Are Amazon’s new book discounts a ‘declaration of war’?
Bargain book shoppers must have been pleased looking at Amazon’s bestseller list this weekend: The online bookseller had dropped prices on some of its top-selling hardcovers, as much as 64% off retail.
The sudden discounts were so deep that one bookseller called them “a declaration of war.”
Sheryl Sandberg’s “Lean In,” Amazon’s No. 9 bestseller, is priced at $9.09, 64% off its cover price. Khaled Hosseini’s “And the Mountains Echoed,” No. 5 on the site, is marked down 58% to $16.91. Dan Brown’s latest Robert Langdon thriller, “Inferno,” at No. 4 on Amazon’s bestseller list, is marked down 61% to $11.65.

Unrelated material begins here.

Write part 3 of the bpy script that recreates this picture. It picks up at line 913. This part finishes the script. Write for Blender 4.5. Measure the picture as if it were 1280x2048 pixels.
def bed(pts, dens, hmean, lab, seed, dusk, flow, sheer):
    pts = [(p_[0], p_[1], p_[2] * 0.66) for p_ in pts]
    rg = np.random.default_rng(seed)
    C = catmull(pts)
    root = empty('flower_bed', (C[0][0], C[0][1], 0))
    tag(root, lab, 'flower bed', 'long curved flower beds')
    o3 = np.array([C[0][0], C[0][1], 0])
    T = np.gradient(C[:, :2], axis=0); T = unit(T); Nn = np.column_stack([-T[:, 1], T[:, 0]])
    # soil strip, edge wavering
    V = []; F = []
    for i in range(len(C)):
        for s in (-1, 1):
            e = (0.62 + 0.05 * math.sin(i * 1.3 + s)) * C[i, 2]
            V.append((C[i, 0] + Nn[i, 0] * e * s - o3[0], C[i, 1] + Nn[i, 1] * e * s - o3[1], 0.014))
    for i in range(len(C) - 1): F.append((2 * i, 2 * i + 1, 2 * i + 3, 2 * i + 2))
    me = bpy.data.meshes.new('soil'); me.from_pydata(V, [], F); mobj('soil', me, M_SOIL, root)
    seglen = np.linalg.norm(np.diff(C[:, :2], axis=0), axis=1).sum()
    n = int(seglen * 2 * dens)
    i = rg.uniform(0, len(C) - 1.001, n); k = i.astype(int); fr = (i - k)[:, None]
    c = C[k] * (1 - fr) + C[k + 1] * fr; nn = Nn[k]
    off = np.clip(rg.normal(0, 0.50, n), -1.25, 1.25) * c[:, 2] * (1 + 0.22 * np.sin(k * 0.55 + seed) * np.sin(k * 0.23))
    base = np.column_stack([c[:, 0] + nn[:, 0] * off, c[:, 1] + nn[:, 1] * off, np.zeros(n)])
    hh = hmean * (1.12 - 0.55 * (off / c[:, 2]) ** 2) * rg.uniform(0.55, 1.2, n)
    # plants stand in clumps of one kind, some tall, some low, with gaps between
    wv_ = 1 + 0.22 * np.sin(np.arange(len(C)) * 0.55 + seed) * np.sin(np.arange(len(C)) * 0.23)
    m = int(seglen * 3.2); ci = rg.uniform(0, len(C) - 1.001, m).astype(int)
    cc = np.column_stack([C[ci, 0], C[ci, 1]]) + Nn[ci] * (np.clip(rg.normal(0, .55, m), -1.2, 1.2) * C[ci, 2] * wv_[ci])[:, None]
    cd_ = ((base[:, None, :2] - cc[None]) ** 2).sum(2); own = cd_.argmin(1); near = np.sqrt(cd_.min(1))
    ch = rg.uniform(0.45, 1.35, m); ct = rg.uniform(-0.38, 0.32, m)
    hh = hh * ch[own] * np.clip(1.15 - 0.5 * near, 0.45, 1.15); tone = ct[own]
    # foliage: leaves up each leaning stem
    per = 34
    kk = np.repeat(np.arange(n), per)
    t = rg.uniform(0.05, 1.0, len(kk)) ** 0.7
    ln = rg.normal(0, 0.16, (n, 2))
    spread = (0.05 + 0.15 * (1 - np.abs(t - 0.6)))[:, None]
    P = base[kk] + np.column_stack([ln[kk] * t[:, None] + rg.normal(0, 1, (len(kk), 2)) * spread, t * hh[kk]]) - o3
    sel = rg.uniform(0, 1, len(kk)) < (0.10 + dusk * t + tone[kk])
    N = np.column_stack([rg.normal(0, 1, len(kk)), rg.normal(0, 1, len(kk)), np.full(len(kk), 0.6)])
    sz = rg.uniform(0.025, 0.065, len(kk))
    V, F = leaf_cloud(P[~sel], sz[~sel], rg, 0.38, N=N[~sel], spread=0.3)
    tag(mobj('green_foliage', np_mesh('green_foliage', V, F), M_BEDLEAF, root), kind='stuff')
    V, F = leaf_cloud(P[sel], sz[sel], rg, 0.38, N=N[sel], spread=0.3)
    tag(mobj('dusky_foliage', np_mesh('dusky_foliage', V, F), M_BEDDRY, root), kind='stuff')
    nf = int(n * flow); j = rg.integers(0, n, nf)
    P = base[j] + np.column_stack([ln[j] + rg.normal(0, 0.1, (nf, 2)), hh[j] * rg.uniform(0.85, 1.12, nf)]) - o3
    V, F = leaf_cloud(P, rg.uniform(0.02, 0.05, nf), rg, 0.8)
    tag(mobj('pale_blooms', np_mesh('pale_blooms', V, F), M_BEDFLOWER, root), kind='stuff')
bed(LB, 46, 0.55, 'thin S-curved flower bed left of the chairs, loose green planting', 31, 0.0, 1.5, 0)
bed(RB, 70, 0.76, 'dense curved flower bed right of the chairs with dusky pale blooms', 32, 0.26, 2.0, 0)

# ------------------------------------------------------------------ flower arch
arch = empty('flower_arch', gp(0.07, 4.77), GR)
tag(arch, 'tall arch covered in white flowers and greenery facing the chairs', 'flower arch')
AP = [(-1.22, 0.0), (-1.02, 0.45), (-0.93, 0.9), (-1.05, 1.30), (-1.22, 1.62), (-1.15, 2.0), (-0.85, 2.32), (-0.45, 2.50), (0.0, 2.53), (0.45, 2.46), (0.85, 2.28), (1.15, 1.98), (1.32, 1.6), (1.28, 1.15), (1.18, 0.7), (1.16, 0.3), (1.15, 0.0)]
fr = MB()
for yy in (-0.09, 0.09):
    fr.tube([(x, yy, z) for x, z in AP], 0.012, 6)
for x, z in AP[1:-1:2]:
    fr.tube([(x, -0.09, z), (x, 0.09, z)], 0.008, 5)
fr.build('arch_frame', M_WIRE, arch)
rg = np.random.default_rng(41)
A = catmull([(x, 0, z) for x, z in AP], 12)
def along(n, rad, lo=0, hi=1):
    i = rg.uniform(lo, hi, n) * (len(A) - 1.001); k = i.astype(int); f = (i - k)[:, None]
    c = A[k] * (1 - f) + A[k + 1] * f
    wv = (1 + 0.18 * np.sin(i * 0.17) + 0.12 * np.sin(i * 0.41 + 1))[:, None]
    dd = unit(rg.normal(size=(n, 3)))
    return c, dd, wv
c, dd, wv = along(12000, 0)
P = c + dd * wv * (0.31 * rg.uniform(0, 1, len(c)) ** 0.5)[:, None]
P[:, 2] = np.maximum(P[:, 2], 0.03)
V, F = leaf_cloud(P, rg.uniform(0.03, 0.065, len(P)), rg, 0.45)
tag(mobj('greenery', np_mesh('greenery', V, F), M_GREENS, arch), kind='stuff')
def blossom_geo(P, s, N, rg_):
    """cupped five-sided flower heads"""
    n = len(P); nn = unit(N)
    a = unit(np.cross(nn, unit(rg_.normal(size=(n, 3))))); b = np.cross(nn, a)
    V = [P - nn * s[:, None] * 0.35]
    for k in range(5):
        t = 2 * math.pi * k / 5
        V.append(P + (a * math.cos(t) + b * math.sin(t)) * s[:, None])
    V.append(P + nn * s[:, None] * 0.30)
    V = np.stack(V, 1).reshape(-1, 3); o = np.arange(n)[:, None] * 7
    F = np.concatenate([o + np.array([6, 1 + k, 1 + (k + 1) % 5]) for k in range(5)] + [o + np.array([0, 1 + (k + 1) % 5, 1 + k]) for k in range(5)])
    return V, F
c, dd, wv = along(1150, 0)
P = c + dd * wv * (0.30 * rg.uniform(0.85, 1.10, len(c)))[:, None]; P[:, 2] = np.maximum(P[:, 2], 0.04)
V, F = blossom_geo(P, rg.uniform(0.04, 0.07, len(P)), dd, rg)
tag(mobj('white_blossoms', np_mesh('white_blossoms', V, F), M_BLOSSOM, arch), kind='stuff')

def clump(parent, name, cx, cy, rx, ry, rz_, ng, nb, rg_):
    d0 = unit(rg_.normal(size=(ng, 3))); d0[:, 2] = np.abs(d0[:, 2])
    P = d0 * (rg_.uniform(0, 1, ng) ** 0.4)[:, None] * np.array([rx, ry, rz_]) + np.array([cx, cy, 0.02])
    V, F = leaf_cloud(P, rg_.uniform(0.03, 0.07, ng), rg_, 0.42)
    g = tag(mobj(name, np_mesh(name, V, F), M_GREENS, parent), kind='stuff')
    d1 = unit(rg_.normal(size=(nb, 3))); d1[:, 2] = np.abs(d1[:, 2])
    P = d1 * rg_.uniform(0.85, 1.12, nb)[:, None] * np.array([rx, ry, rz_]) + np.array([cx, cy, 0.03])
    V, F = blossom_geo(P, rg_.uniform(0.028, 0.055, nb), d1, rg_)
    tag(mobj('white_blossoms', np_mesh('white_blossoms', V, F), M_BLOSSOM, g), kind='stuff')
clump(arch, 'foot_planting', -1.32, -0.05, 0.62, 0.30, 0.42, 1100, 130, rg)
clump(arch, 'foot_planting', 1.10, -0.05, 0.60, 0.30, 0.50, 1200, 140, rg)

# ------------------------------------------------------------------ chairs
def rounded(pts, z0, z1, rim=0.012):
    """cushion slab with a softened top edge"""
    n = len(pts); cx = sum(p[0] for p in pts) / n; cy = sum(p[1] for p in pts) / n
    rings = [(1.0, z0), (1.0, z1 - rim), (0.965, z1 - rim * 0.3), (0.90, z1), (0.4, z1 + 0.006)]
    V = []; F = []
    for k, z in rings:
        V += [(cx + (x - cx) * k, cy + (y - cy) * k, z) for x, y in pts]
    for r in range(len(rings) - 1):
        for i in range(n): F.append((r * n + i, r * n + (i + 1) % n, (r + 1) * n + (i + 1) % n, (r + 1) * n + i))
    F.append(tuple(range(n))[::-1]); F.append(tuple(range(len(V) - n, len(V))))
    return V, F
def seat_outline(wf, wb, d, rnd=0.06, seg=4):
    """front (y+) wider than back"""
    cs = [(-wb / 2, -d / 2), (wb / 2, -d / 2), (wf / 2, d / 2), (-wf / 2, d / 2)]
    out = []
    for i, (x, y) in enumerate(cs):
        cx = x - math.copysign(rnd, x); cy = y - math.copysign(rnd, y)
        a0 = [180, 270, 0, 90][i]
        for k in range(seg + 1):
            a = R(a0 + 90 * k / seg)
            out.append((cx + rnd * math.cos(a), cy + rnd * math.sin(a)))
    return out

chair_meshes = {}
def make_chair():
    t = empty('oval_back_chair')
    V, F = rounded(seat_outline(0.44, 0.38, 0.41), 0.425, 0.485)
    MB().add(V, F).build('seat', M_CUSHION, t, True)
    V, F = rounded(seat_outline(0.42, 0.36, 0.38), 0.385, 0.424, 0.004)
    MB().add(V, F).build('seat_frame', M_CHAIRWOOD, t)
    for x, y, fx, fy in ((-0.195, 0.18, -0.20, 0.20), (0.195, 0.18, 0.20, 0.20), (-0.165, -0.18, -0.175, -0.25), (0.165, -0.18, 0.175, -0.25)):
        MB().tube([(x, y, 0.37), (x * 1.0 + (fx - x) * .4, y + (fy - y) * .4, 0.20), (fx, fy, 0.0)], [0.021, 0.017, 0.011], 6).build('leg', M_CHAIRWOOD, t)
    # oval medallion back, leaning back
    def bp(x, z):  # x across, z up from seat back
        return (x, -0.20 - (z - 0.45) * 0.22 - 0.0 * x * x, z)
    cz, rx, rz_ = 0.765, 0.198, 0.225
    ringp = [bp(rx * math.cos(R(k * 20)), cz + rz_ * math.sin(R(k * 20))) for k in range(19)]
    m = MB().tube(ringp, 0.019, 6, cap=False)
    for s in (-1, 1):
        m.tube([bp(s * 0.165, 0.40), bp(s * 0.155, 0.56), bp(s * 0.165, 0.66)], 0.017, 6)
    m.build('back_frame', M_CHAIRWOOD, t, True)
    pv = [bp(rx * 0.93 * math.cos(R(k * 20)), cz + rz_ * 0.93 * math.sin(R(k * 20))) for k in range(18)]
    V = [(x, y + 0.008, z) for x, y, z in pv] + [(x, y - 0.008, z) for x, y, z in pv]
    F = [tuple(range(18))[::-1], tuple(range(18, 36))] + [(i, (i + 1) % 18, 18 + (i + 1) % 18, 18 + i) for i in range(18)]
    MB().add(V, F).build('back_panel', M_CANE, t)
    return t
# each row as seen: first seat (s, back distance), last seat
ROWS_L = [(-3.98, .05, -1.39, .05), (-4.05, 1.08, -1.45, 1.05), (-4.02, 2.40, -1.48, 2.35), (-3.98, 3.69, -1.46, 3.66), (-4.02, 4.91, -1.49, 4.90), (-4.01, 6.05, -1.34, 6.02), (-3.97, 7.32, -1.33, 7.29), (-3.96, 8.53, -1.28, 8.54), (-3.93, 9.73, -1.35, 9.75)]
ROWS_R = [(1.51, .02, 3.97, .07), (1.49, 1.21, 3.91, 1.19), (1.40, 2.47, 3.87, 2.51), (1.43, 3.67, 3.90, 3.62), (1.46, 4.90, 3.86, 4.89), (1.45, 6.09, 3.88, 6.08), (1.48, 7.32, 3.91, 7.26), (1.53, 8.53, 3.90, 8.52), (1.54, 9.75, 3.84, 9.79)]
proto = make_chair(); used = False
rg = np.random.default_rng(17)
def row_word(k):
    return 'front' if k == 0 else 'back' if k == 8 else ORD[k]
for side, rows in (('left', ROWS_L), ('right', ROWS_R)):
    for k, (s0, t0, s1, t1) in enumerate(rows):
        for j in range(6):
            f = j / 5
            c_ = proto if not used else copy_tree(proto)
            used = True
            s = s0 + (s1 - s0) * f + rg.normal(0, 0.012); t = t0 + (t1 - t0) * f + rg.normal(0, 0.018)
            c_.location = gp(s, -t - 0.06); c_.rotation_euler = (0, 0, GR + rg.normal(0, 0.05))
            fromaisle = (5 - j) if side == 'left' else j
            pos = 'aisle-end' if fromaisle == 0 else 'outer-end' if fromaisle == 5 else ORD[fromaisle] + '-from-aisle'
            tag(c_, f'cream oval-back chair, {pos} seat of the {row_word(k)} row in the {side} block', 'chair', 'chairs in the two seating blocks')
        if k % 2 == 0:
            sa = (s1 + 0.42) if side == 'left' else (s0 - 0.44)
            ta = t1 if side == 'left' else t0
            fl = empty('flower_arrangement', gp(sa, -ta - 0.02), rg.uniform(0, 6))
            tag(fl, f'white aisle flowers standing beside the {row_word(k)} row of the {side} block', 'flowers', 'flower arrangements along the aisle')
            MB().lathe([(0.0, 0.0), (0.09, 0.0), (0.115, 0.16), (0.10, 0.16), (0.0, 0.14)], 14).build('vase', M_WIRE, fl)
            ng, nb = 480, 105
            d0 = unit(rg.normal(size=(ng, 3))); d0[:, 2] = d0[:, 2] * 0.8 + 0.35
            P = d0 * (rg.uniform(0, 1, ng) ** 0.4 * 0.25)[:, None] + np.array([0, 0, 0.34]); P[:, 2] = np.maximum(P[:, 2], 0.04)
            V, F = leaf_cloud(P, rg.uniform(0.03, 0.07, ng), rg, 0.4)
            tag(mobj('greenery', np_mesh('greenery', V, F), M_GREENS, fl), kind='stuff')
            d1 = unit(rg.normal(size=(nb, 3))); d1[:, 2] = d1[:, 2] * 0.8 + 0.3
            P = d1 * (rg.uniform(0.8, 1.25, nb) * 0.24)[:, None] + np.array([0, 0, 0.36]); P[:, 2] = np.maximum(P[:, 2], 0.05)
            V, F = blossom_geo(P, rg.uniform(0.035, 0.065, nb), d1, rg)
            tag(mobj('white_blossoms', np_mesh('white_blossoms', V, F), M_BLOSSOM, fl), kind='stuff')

While people are used to seeing deals at Amazon, these price cuts are unusually deep. The booksellers’ newsletter Shelf Awareness delivered a rare Saturday issue about them, writing that the discounts were at “levels we’ve never seen in the history of Amazon.”
“It’s an open declaration of war against the industry,” Jack McKeown, president of Books & Books Westhampton Beach in New York, told Shelf Awareness.
Amazon and the publishers affected declined to comment on the discounts.
On Tuesday, President Obama is expected to appear at an Amazon shipping center in Tennessee; the company recently announced that it will hire 5,000 new warehouse workers at it regional distribution centers.